* Written instruction:
Only the number is needed: how many lines contain the word "scene"?

* Dataset section:
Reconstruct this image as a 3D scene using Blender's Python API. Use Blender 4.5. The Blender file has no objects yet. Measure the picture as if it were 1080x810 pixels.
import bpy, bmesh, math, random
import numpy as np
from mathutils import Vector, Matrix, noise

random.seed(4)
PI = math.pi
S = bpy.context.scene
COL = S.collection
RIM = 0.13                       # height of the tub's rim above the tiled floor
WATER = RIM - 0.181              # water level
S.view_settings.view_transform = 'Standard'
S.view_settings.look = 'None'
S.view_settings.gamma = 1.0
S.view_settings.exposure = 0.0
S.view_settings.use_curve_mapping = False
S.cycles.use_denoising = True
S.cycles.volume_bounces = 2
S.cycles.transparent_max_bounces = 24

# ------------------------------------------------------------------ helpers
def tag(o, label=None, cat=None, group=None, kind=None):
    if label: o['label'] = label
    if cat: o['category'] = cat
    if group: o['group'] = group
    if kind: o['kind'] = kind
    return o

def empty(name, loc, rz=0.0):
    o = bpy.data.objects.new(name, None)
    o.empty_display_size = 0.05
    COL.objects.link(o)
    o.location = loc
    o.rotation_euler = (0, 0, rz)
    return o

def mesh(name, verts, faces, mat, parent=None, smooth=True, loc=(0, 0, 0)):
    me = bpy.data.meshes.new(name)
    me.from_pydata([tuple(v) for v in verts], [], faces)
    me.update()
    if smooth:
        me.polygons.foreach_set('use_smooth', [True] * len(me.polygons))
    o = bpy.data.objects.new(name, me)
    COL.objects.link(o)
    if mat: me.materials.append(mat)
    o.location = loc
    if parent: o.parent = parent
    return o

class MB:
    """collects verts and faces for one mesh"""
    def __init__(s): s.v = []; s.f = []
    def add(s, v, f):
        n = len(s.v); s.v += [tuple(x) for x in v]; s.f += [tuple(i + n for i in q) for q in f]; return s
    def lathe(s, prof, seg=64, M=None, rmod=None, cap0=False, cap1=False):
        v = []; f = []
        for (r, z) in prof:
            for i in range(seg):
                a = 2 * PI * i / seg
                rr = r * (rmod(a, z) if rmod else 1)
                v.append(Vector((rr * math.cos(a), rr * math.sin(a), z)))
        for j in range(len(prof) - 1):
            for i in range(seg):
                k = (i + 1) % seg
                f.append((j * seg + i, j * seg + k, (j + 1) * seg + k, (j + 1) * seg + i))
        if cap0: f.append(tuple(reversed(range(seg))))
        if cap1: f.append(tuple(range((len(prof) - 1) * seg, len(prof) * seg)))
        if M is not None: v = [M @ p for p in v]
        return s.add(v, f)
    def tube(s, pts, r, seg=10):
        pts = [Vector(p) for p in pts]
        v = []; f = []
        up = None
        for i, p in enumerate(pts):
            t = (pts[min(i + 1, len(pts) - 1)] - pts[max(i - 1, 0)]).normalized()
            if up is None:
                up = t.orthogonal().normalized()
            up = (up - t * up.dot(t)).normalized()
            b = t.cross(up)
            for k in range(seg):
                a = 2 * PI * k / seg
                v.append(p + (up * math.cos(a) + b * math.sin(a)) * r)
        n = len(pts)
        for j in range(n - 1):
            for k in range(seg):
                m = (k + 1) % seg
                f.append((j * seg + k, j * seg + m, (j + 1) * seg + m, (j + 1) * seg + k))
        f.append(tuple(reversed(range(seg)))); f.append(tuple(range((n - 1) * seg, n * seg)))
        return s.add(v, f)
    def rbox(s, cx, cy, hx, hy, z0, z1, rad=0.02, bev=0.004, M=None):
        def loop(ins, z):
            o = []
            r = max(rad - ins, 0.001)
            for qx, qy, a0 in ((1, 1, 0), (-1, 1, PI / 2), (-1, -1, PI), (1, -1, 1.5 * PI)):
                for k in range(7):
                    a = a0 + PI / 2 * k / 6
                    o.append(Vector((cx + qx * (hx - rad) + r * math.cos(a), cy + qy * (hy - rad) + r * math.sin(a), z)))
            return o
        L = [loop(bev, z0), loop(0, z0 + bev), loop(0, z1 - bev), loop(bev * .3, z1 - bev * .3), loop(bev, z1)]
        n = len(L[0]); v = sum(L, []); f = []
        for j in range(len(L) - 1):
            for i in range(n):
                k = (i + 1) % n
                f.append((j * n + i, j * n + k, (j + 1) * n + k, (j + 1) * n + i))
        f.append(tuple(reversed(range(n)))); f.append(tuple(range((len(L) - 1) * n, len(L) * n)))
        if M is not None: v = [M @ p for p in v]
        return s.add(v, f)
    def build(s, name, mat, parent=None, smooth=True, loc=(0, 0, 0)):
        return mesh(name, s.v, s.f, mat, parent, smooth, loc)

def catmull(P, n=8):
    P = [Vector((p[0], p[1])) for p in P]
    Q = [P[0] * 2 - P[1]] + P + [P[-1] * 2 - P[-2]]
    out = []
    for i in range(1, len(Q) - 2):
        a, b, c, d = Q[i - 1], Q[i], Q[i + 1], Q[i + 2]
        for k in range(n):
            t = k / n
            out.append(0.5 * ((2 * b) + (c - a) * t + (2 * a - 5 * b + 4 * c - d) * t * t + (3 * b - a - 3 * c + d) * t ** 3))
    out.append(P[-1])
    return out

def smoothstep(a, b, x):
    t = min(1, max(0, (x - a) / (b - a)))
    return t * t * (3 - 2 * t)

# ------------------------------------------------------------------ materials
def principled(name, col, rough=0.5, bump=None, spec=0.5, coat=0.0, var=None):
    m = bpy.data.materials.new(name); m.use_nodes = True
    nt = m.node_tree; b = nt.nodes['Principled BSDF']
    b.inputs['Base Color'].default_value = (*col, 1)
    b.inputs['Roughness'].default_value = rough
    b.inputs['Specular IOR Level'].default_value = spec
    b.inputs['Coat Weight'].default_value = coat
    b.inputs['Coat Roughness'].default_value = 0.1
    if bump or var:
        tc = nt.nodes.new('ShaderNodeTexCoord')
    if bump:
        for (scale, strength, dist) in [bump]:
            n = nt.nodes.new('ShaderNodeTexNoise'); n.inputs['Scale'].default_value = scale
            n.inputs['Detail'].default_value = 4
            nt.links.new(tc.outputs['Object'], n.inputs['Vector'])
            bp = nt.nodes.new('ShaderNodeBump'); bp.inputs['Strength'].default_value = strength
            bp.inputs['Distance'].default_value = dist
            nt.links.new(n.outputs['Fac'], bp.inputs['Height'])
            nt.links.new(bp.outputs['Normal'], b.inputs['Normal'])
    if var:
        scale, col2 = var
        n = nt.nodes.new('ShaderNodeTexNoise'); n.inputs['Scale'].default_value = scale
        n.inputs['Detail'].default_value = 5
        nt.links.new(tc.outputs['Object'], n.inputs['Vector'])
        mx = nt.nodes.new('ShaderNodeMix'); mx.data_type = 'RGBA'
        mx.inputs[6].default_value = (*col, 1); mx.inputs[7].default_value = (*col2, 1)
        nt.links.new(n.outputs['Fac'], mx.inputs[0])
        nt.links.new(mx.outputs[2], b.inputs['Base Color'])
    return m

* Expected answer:
2